The Course
The Advanced Placement Program (AP) offers a course and exam in AP United States History to qualified students who wish to complete studies in secondary school equivalent to an introductory college course in U.S. history. The AP U.S. History course is designed to provide students with the analytic skills and factual knowledge necessary to deal critically with the problems and materials in U.S. history. The program will prepare students for intermediate and advanced college courses by making demands upon them equivalent to those made by full-year introductory college courses. Students will learn to assess historical materials—their relevance to a given interpretive problem, reliability, and importance—and to weigh the evidence and interpretations presented in historical scholarship. MAP U.S. History will help develop the skills necessary to arrive at conclusions on the basis of an informed judgment and to present reasons and evidence clearly and persuasively in essay format.
Themes
American Diversity: The diversity of the American people and the relationships among different groups. The roles of race, class, ethnicity, and gender in the history of the United States.
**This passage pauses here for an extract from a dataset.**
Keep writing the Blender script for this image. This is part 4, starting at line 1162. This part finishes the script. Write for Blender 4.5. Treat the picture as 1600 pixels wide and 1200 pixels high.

American Identity: Views of the American national character and ideas about American exceptionalism. Recognizing regional differences within the context of what it means to be an American.
Culture: Diverse individual and collective expressions through literature, art, philosophy, music, theater, and film throughout U.S. history. Popular culture and the dimensions of cultural conflict within American society.
Demographic Changes: Changes in birth, marriage, and death rates; life expectancy and family patterns; population size and density. The economic, social, and political effects of immigration, internal migration, and migration networks.
Economic Transformations: Changes in trade, commerce, and technology across time. The effects of capitalist development, labor and unions, and consumerism.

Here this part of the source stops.